Ingredients for the perfect meal?

Fresh raw ingredients coupled with tear-off recipe sheets for inspiration, and a wide range of antipasti, ready-made meals, cheese, fresh pastas and sauces make for a well edited selection. British chefs Delia Smith and Heston Blumenthal come up with weekly recipes that are put on display alongside the relevant ingredients.

Perfect lunch

The on-site bakery’s pastrami and gherkin baguette with mustard and mayonnaise with an adzuki and edamame bean salad anyone? Choose from over 60 types of drinks including Pokka Oolong tea, Vita Coco and six brands of water.


Fast dinner

Pick up one of the smartly packaged Menu From range of ready-made meals developed by chefs Pierre Koffman, Bryn Williams and London Arbutus’s Anthony Demetre. Choose from lamb shanks with redcurrant and rosemary jus or aubergine parmigiana. Serve with pre-prepared sweet caesar salad and ciabatta croutons.
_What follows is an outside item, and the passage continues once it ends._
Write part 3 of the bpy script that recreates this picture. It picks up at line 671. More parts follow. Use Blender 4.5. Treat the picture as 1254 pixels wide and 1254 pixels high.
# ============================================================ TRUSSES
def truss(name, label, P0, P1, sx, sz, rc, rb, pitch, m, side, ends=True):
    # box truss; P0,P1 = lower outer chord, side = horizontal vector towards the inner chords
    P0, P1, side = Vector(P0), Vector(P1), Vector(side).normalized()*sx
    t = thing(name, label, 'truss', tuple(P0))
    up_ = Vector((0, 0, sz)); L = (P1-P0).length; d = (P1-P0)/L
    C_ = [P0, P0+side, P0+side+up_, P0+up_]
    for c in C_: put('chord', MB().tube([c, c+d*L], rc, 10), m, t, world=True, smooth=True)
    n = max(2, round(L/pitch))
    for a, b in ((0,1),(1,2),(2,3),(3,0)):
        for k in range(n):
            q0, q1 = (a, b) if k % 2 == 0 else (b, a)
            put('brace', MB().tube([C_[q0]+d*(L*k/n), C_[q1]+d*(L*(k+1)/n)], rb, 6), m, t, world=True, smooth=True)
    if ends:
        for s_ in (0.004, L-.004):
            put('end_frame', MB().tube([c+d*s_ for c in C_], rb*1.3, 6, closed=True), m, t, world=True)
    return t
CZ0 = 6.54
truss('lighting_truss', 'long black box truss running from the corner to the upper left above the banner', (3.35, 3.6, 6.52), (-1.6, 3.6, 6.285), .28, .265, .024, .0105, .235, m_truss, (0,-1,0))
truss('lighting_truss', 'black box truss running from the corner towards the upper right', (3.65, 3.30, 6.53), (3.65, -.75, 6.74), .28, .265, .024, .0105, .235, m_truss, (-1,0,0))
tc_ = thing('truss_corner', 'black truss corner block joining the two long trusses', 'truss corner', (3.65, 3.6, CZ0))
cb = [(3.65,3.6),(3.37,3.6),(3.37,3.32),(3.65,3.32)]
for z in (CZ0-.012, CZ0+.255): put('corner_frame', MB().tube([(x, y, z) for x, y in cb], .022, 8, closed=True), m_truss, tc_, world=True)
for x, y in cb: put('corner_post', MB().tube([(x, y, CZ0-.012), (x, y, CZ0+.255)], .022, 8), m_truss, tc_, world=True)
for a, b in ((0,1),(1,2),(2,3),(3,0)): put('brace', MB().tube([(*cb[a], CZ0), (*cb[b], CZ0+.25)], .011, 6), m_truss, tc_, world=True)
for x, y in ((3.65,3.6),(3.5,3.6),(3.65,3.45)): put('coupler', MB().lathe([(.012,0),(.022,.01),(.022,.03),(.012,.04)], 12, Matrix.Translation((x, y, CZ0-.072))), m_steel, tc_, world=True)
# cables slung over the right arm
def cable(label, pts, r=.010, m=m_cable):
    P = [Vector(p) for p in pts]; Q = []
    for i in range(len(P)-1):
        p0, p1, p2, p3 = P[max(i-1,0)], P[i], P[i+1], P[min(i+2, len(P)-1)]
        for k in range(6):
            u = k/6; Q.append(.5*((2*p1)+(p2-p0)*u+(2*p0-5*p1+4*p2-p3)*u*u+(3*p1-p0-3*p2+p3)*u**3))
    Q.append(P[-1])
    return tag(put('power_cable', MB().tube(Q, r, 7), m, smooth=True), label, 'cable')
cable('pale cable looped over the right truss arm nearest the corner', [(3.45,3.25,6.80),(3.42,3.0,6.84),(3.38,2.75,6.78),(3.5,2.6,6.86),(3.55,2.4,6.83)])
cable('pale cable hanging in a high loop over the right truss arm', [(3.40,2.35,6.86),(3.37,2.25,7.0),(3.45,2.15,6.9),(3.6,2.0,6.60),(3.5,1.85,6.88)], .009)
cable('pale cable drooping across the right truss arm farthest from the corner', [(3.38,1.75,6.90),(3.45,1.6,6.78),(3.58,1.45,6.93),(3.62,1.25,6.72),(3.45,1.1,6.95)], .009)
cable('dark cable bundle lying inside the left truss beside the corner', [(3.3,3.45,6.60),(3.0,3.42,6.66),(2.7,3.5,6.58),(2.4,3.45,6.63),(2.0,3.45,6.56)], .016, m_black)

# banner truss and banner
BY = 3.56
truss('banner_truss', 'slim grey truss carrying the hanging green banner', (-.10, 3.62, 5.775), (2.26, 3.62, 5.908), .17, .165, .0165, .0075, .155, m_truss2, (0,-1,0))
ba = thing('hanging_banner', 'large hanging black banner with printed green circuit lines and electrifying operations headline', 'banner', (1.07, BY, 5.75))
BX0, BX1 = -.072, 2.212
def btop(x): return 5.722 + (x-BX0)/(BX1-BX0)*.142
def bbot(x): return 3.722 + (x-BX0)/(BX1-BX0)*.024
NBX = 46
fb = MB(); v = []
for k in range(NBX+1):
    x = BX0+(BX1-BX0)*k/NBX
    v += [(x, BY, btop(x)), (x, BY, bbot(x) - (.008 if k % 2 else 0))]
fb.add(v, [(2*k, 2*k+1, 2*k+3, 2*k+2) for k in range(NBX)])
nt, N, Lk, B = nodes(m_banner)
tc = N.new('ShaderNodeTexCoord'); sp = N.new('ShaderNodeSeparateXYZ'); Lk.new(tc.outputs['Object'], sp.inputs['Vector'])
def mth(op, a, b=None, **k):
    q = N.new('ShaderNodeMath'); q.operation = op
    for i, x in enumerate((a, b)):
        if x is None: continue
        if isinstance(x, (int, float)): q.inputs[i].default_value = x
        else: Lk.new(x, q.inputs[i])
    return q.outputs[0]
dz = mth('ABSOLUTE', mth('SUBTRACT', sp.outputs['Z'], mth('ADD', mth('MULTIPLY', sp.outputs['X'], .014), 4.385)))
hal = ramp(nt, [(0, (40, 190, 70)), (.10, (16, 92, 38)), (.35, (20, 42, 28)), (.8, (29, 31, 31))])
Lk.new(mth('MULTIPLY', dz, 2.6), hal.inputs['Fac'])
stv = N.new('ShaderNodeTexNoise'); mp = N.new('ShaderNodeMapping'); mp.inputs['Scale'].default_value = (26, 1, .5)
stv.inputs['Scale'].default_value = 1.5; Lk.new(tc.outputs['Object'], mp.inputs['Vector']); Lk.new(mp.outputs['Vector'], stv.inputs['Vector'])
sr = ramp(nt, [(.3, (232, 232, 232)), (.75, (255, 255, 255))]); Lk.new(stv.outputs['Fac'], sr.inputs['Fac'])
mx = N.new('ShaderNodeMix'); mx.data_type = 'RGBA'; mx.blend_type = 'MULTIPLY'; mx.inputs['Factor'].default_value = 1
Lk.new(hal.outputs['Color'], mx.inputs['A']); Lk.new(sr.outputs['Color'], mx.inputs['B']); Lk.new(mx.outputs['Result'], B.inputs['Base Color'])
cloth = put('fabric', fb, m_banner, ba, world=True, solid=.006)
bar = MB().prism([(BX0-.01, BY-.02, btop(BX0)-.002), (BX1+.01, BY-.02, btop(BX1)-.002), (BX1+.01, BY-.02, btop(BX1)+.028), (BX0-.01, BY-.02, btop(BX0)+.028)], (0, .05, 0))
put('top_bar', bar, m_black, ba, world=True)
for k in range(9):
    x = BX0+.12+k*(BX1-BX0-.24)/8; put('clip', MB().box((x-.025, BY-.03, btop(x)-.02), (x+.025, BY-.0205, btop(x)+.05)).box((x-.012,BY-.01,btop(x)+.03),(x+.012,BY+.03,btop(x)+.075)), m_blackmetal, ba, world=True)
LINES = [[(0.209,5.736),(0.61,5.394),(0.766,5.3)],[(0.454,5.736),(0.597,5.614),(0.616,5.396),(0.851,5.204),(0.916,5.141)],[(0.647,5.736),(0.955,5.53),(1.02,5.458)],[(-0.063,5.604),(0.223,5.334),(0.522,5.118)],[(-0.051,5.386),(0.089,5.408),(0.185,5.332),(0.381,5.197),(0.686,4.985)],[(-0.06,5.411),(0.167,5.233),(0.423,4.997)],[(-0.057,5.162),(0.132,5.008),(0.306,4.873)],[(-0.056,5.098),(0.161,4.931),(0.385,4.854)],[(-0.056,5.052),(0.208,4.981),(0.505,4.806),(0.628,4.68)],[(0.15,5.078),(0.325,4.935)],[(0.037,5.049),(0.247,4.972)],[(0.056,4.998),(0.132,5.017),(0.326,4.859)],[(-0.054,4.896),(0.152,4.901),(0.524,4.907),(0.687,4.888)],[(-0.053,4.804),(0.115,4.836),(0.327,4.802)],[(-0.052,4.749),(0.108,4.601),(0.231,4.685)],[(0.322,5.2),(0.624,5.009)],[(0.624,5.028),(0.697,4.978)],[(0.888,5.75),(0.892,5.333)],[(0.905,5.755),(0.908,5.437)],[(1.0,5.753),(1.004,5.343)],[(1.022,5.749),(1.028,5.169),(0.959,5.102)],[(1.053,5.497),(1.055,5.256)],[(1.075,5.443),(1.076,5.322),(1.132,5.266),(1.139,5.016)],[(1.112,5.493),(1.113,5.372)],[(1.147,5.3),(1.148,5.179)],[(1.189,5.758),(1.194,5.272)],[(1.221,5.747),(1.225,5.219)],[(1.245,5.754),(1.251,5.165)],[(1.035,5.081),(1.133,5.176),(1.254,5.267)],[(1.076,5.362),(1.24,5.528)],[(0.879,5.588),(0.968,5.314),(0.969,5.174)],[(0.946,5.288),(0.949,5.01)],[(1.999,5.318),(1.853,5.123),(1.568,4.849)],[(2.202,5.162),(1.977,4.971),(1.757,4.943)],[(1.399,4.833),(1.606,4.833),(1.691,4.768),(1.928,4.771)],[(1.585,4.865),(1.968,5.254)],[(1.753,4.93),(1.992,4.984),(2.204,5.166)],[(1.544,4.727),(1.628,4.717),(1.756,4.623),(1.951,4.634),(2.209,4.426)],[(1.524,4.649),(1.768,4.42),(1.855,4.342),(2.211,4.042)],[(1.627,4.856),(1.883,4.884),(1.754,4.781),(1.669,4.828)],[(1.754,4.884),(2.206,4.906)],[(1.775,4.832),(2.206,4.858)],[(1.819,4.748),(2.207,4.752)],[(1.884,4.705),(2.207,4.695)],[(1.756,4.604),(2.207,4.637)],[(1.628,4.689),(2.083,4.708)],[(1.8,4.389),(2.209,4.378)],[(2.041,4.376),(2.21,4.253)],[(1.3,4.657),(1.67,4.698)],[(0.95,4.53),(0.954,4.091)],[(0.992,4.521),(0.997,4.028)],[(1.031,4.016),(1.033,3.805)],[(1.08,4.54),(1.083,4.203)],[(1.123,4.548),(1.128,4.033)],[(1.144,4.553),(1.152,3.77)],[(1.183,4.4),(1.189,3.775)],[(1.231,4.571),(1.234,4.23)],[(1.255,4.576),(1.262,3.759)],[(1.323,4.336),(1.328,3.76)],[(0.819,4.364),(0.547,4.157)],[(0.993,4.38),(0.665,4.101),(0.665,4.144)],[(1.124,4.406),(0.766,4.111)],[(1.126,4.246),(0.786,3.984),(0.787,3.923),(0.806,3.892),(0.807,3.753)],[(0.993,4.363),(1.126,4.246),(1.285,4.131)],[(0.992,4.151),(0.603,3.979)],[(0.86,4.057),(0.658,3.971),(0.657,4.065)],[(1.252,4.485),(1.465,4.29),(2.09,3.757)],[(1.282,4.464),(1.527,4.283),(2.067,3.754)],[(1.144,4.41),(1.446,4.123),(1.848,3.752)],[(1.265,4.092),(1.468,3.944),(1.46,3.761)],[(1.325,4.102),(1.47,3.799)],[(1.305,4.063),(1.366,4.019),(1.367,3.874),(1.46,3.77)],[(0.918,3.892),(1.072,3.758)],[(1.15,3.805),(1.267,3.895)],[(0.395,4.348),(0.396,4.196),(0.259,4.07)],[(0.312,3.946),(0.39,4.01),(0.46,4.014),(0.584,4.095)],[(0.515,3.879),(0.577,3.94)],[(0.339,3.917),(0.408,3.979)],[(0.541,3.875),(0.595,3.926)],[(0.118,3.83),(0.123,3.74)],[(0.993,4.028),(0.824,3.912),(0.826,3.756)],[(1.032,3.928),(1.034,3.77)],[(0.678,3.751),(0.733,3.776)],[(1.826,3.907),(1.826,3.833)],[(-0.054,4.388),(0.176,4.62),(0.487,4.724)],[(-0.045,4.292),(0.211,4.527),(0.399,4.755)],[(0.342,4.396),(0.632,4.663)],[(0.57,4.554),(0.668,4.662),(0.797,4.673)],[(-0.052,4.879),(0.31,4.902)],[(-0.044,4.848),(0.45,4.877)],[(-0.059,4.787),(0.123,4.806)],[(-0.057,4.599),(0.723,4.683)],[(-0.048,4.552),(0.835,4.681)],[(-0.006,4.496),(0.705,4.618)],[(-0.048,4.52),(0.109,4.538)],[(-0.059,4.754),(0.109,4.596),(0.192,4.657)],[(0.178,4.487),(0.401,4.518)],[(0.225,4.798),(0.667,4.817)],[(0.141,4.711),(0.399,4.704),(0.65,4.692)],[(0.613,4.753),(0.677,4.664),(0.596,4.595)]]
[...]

Round off with Waitrose Madagascan vanilla ice cream or alphonso mango sorbet.


Store layout

Illusion of space

Although the Fitzroy Street store is described as small format, it feels large. The design allows customers to find basics at the front of the store, near the tills. This lets them do a “grab and go” shop, bypassing the back of the store, which is aimed at customers taking more time to buy fresh ingredients to cook at home.


The competition

View from Japan

01.
The average size of a convenience store in Japan is 132 sq m and Lawson has 9,761 outlets.

02.
A majority of stores, or konbini, offer a takkyubin-type postal service. You can send luggage ahead to airports and have bulky golf and ski equipment ready for you at the fairways or slopes.

03.
Waitrose Fitzroy Street stocks 13 products per square metre, but the average konbini manages to squeeze in around 21 items per square metre.


The verdict

Setting the standard

This Waitrose is a testament to how convenience stores in the UK do not have to be a sterile and soulless experience. Helpful, smiling staff combined with neat displays, great branding and good-quality food with an emphasis on freshness make for a thoroughly pleasurable retail experience.